──────── DATASET EXTRACT

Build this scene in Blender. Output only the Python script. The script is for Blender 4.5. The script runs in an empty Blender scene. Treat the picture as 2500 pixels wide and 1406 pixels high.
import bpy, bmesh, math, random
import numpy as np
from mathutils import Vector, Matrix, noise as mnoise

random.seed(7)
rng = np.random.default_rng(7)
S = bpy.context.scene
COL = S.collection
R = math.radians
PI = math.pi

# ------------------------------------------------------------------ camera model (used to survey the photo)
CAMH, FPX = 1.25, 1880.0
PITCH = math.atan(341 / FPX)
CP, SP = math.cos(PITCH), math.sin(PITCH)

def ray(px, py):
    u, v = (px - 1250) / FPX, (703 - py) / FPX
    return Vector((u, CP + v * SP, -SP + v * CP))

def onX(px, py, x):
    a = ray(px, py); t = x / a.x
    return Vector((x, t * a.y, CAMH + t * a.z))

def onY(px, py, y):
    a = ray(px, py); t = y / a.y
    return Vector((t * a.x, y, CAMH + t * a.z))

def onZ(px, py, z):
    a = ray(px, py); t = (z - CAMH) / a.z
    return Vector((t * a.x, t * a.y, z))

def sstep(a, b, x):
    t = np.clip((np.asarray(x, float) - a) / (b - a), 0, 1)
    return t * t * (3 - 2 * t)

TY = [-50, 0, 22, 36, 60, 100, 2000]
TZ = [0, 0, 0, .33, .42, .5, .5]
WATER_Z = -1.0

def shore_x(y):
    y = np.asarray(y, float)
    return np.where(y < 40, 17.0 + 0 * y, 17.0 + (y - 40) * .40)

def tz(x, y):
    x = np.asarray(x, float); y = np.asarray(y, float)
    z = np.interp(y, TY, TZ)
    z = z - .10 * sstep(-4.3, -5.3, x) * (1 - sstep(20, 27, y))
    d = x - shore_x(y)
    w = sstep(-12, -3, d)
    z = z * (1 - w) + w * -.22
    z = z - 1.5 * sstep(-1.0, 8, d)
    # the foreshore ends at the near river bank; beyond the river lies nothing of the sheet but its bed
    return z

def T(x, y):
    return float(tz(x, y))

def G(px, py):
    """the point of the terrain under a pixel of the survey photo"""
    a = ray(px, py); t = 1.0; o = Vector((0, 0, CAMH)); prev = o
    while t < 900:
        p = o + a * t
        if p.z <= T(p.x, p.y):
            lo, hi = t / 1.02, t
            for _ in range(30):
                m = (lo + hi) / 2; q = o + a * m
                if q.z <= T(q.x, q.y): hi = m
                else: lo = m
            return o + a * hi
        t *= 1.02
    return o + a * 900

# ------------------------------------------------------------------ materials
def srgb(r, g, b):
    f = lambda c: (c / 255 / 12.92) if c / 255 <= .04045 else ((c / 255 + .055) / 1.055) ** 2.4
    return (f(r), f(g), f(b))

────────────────

§ TASK TO COMPLETE:
Return exactly the opening lines of the listing above, ending with the line that has "PI = math.pi".

§ EXERCISE RESPONSE:
Build this scene in Blender. Output only the Python script. The script is for Blender 4.5. The script runs in an empty Blender scene. Treat the picture as 2500 pixels wide and 1406 pixels high.
import bpy, bmesh, math, random
import numpy as np
from mathutils import Vector, Matrix, noise as mnoise

random.seed(7)
rng = np.random.default_rng(7)
S = bpy.context.scene
COL = S.collection
R = math.radians
PI = math.pi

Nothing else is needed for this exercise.